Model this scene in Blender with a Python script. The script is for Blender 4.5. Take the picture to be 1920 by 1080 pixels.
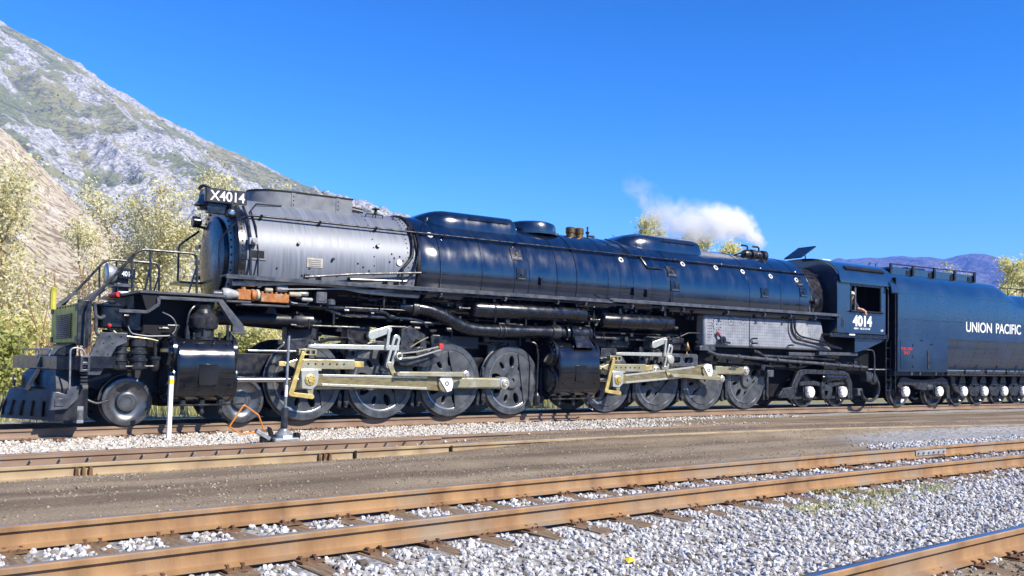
import bpy, bmesh, math, random
import numpy as np
from mathutils import Vector, Matrix, noise as mnoise
R = math.radians
random.seed(4)
for o in list(bpy.data.objects):
    bpy.data.objects.remove(o)
scene = bpy.context.scene
col = scene.collection

# ------------------------------------------------------------------ camera, sky, sun, exposure
cam_d = bpy.data.cameras.new('camera')
cam = bpy.data.objects.new('camera', cam_d)
col.objects.link(cam)
scene.camera = cam
CAM = Vector((-7.355, -19.915, 1.314))
yaw, pit, rol = .60109, .03205, .0151
fw = Vector((math.sin(yaw) * math.cos(pit), math.cos(yaw) * math.cos(pit), math.sin(pit)))
rt = Vector((math.cos(yaw), -math.sin(yaw), 0))
up = rt.cross(fw)
r2 = rt * math.cos(rol) + up * math.sin(rol)
u2 = up * math.cos(rol) - rt * math.sin(rol)
M = Matrix.Identity(4)
for i in range(3):
    M[i][0], M[i][1], M[i][2], M[i][3] = r2[i], u2[i], -fw[i], CAM[i]
cam.matrix_world = M
cam_d.sensor_width = 36
cam_d.lens = 1712.43 / 1920 * 36
cam_d.shift_y = 84.5 / 1920
cam_d.clip_start = .1
cam_d.clip_end = 60000

SUN_AZ, SUN_EL = R(24), R(39)        # azimuth measured from -Y towards +X
sdir = Vector((math.sin(SUN_AZ) * math.cos(SUN_EL), -math.cos(SUN_AZ) * math.cos(SUN_EL), math.sin(SUN_EL)))
world = bpy.data.worlds.new('World')
scene.world = world
world.use_nodes = True
wn = world.node_tree
bg = wn.nodes['Background']
sky = wn.nodes.new('ShaderNodeTexSky')
sky.sky_type = 'NISHITA'
sky.sun_disc = False
sky.sun_elevation = SUN_EL
sky.sun_rotation = math.pi - SUN_AZ
sky.air_density = 1.0
sky.dust_density = 0.
sky.ozone_density = 2.0
sky.altitude = 1500
SKY = .115
hs = wn.nodes.new('ShaderNodeHueSaturation')
hs.inputs['Saturation'].default_value = 1.4
sc1 = wn.nodes.new('ShaderNodeVectorMath'); sc1.operation = 'SCALE'; sc1.inputs['Scale'].default_value = SKY
ga = wn.nodes.new('ShaderNodeGamma'); ga.inputs['Gamma'].default_value = 1.32          # the phone's deep blue rendering of the sky
sc2 = wn.nodes.new('ShaderNodeVectorMath'); sc2.operation = 'SCALE'; sc2.inputs['Scale'].default_value = 1.48 / SKY
wn.links.new(sky.outputs[0], hs.inputs['Color'])
wn.links.new(hs.outputs[0], sc1.inputs[0]); wn.links.new(sc1.outputs[0], ga.inputs[0]); wn.links.new(ga.outputs[0], sc2.inputs[0])
wn.links.new(sc2.outputs[0], bg.inputs[0])
bg.inputs[1].default_value = SKY
sun_d = bpy.data.lights.new('sun', 'SUN')
sun_d.energy = 5.0
sun_d.angle = R(.53)
sun_d.color = (1, .93, .82)
sun = bpy.data.objects.new('sun', sun_d)
sun.rotation_euler = sdir.to_track_quat('Z', 'Y').to_euler()
col.objects.link(sun)
scene.view_settings.view_transform = 'Standard'
scene.view_settings.look = 'None'
scene.view_settings.gamma = 1
scene.view_settings.exposure = .85
scene.render.engine = 'CYCLES'
scene.cycles.use_denoising = True
scene.cycles.max_bounces = 8
scene.cycles.volume_bounces = 10
scene.cycles.transparent_max_bounces = 8

# ------------------------------------------------------------------ materials
MATS = {}
def mat(name, c1, c2=None, rough=.5, rvar=.12, metal=0., scale=4., detail=5., stretch=(1, 1, 1), contrast=(.35, .65),
        bump=0., bscale=30., coat=0., emit=None, c3=None, scale3=.6, spec=.5):
    m = bpy.data.materials.new(name)
    m.use_nodes = True
    nt = m.node_tree
    N, L = nt.nodes, nt.links
    b = N['Principled BSDF']
    b.inputs['Metallic'].default_value = metal
    b.inputs['Specular IOR Level'].default_value = spec
    tc = N.new('ShaderNodeTexCoord')
    mp = N.new('ShaderNodeMapping')
    mp.inputs['Scale'].default_value = stretch
    L.new(tc.outputs['Object'], mp.inputs[0])
    nz = N.new('ShaderNodeTexNoise')
    nz.inputs['Scale'].default_value = scale
    nz.inputs['Detail'].default_value = detail
    L.new(mp.outputs[0], nz.inputs['Vector'])
    rp = N.new('ShaderNodeValToRGB')
    rp.color_ramp.elements[0].position, rp.color_ramp.elements[1].position = contrast
    rp.color_ramp.elements[0].color = (*c1, 1)
    rp.color_ramp.elements[1].color = (*(c2 or c1), 1)
    L.new(nz.outputs['Fac'], rp.inputs[0])
    out = rp.outputs[0]
    if c3:
        n3 = N.new('ShaderNodeTexNoise')
        n3.inputs['Scale'].default_value = scale3
        n3.inputs['Detail'].default_value = 6
        L.new(tc.outputs['Object'], n3.inputs['Vector'])
        r3 = N.new('ShaderNodeValToRGB')
        r3.color_ramp.elements[0].position, r3.color_ramp.elements[1].position = .5, .68
        L.new(n3.outputs['Fac'], r3.inputs[0])
        mx = N.new('ShaderNodeMix')
        mx.data_type = 'RGBA'
        L.new(r3.outputs[0], mx.inputs['Factor'])
        L.new(out, mx.inputs['A'])
        mx.inputs['B'].default_value = (*c3, 1)
        out = mx.outputs['Result']
    L.new(out, b.inputs['Base Color'])
    mr = N.new('ShaderNodeMapRange')
    mr.inputs['From Min'].default_value, mr.inputs['From Max'].default_value = .3, .7
    mr.inputs['To Min'].default_value, mr.inputs['To Max'].default_value = max(.03, rough - rvar), min(1, rough + rvar)
    L.new(nz.outputs['Fac'], mr.inputs['Value'])
    L.new(mr.outputs[0], b.inputs['Roughness'])
    if coat:
        b.inputs['Coat Weight'].default_value = coat
        b.inputs['Coat Roughness'].default_value = .08
    if bump:
        nb = N.new('ShaderNodeTexNoise')
        nb.inputs['Scale'].default_value = bscale
        nb.inputs['Detail'].default_value = 4
        L.new(mp.outputs[0], nb.inputs['Vector'])
        bp = N.new('ShaderNodeBump')
        bp.inputs['Strength'].default_value = bump
        bp.inputs['Distance'].default_value = .02
        L.new(nb.outputs['Fac'], bp.inputs['Height'])
        L.new(bp.outputs[0], b.inputs['Normal'])
    if emit:
        b.inputs['Emission Color'].default_value = (*emit[:3], 1)
        b.inputs['Emission Strength'].default_value = emit[3]
    MATS[name] = m
    return m

mat('jacket', (.002, .006, .017), (.005, .011, .026), rough=.17, rvar=.10, scale=2.2, detail=8, stretch=(1.6, 1, .6), coat=.9, bump=.035, bscale=2.2, c3=(.007, .012, .022), scale3=1.4, spec=.8)
mat('black', (.004, .005, .008), (.009, .010, .014), rough=.25, rvar=.1, scale=6, spec=.6)
mat('soot', (.003, .003, .004), (.008, .008, .009), rough=.6, rvar=.15, scale=5, spec=.25)
mat('cyl_black', (.005, .006, .008), (.010, .010, .012), rough=.17, rvar=.06, scale=3, coat=.6, bump=.03, bscale=8)
mat('graphite', (.112, .126, .152), (.195, .215, .25), rough=.48, rvar=.05, metal=.1, scale=2.4, detail=9, stretch=(7, .3, .3), contrast=(.34, .72),
    c3=(.15, .165, .19), scale3=1.1, bump=.05, bscale=9)
mat('graphite_dark', (.11, .12, .13), (.18, .185, .195), rough=.5, rvar=.1, metal=.1, scale=4)
mat('firebox_grey', (.20, .212, .235), (.27, .283, .31), rough=.5, rvar=.1, metal=.1, scale=5)
mat('wheel', (.045, .048, .051), (.085, .09, .094), rough=.36, rvar=.1, metal=.15, scale=5, contrast=(.35, .8), bump=.12, bscale=40, c3=(.12, .125, .13), scale3=2.)
mat('rim_bright', (.30, .31, .31), (.16, .17, .17), rough=.3, rvar=.1, metal=.6, scale=8)
mat('tyre', (.095, .10, .105), (.14, .146, .15), rough=.3, rvar=.08, metal=.6, scale=5)
mat('rod', (.46, .41, .25), (.26, .205, .095), rough=.33, rvar=.14, metal=.6, scale=4, stretch=(1, 1, 4), contrast=(.42, .72), c3=(.55, .52, .40), scale3=2.5)
mat('rod_flute', (.34, .285, .14), (.16, .125, .06), rough=.4, rvar=.14, metal=.5, scale=5, stretch=(1, 1, 4))
mat('rod_bright', (.68, .66, .56), (.42, .38, .26), rough=.28, rvar=.1, metal=.65, scale=6, contrast=(.45, .75))
mat('brass_grease', (.46, .32, .08), (.60, .48, .18), rough=.4, metal=.45, scale=6)
mat('chrome', (.62, .62, .60), (.5, .5, .48), rough=.18, rvar=.06, metal=1, scale=5)
mat('frame_grey', (.010, .011, .013), (.042, .044, .048), rough=.36, rvar=.14, scale=9, contrast=(.38, .72), bump=.2, bscale=25)
mat('deck_grey', (.035, .039, .047), (.080, .085, .095), rough=.38, rvar=.1, scale=7)
mat('white', (.80, .80, .78), (.68, .68, .66), rough=.45, scale=8)
mat('cream', (.78, .76, .70), rough=.5)
mat('red', (.55, .03, .02), (.4, .02, .02), rough=.45)
mat('orange_rust', (.42, .15, .025), (.25, .08, .015), rough=.6, scale=14, c3=(.30, .27, .20), scale3=6)
mat('stone_lag', (.46, .42, .33), (.36, .31, .22), rough=.7, scale=9)
mat('lag_grey', (.34, .35, .35), (.24, .25, .25), rough=.55, scale=8)
mat('olive', (.52, .48, .055), (.42, .385, .045), rough=.5, scale=5, bump=.05)
mat('brass', (.20, .125, .045), (.09, .06, .03), rough=.42, metal=.6, scale=14)
mat('bell', (.30, .28, .22), (.2, .19, .15), rough=.3, metal=.8, scale=6)
mat('lens', (.55, .50, .30), (.45, .42, .25), rough=.08, metal=.3)
mat('glass', (.02, .025, .03), rough=.05, coat=1)
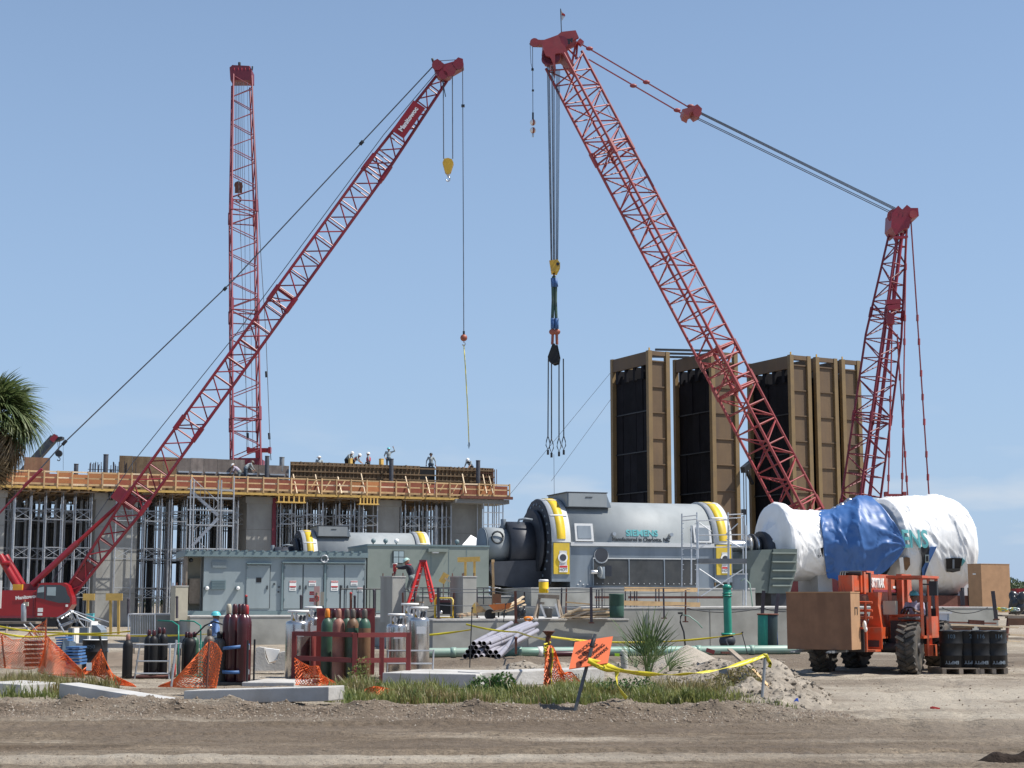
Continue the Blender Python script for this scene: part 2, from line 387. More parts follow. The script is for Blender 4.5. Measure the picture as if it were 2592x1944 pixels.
def box(name, c, size, m, parent, yaw=0.0, rot=None):
    Rm = rot.to_4x4() if rot is not None else Matrix.Rotation(yaw, 4, 'Z')
    return link(bpy.data.objects.new(name, prim('box', m)), Matrix.Translation(Vector(c)) @ Rm @ Matrix.Diagonal((*size, 1)), parent)
def fbox(name, F, u0, u1, v0, v1, z0, z1, m, parent):
    """box given by its extents in a frame"""
    return box(name, F.p((u0 + u1) / 2, (v0 + v1) / 2, (z0 + z1) / 2), (abs(u1 - u0), abs(v1 - v0), abs(z1 - z0)), m, parent, F.yaw)
def ball(name, c, r, m, parent, s=(1, 1, 1), rot=None):
    Rm = rot.to_4x4() if rot is not None else Matrix.Identity(4)
    return link(bpy.data.objects.new(name, prim('sph', m)), Matrix.Translation(Vector(c)) @ Rm @ Matrix.Diagonal((r * s[0], r * s[1], r * s[2], 1)), parent)
LATH = {}
def lathe_mesh(key, prof, m, seg=20, smooth=True):
    """prof: [(r, z, mat index)] bottom to top; closed at both ends"""
    if key in LATH: return LATH[key]
    v, f, mi = [], [], []
    for r, z, *_ in prof:
        v += [(r * math.cos(2 * math.pi * i / seg), r * math.sin(2 * math.pi * i / seg), z) for i in range(seg)]
    for k in range(len(prof) - 1):
        for i in range(seg):
            j = (i + 1) % seg
            f.append((k * seg + i, k * seg + j, (k + 1) * seg + j, (k + 1) * seg + i))
            mi.append(prof[k][2] if len(prof[k]) > 2 else 0)
    f.append(tuple(range(seg - 1, -1, -1))); mi.append(mi[0])
    f.append(tuple(range((len(prof) - 1) * seg, len(prof) * seg))); mi.append(mi[-1])
    me = mk_mesh('turned', v, f, m, False, mi)
    me.polygons.foreach_set('use_smooth', [smooth] * (len(f) - 2) + [False, False])
    LATH[key] = me
    return me
def extrude(name, F, poly, v0, v1, m, parent, smooth=False):
    """polygon given as (u, z) in a frame, extruded from depth v0 to v1"""
    n = len(poly)
    vs_ = [F.p(u, v0, z) for u, z in poly] + [F.p(u, v1, z) for u, z in poly]
    fs = [tuple(range(n)), tuple(range(2 * n - 1, n - 1, -1))] + [((i + 1) % n, i, n + i, n + (i + 1) % n) for i in range(n)]
    o = mesh_obj(name, vs_, fs, m, parent)
    bm = bmesh.new(); bm.from_mesh(o.data); bmesh.ops.recalc_face_normals(bm, faces=bm.faces); bm.to_mesh(o.data); bm.free()
    return o
def tube(name, pts, r, m, parent, n=6):
    pts = [Vector(p) for p in pts]
    vs_, fs = [], []
    for i, p in enumerate(pts):
        d = (pts[min(i + 1, len(pts) - 1)] - pts[max(i - 1, 0)]).normalized()
        Rm = rot_z_to(d)
        vs_ += [p + Rm @ Vector((r * math.cos(2 * math.pi * k / n), r * math.sin(2 * math.pi * k / n), 0)) for k in range(n)]
    for i in range(len(pts) - 1):
        fs += [(i * n + k, i * n + (k + 1) % n, (i + 1) * n + (k + 1) % n, (i + 1) * n + k) for k in range(n)]
    fs += [tuple(range(n - 1, -1, -1)), tuple(range((len(pts) - 1) * n, len(pts) * n))]
    return mesh_obj(name, vs_, fs, m, parent, True)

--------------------

_REQUIREMENT_: Copy all the lines above that hold the string "script".

_RESULT OF THE EXERCISE_:
Model this scene in Blender with a Python script. The script is for Blender 4.5. Take the picture to be 1920 by 1080 pixels.
Continue the Blender Python script for this scene: part 2, from line 387. More parts follow. The script is for Blender 4.5. Measure the picture as if it were 2592x1944 pixels.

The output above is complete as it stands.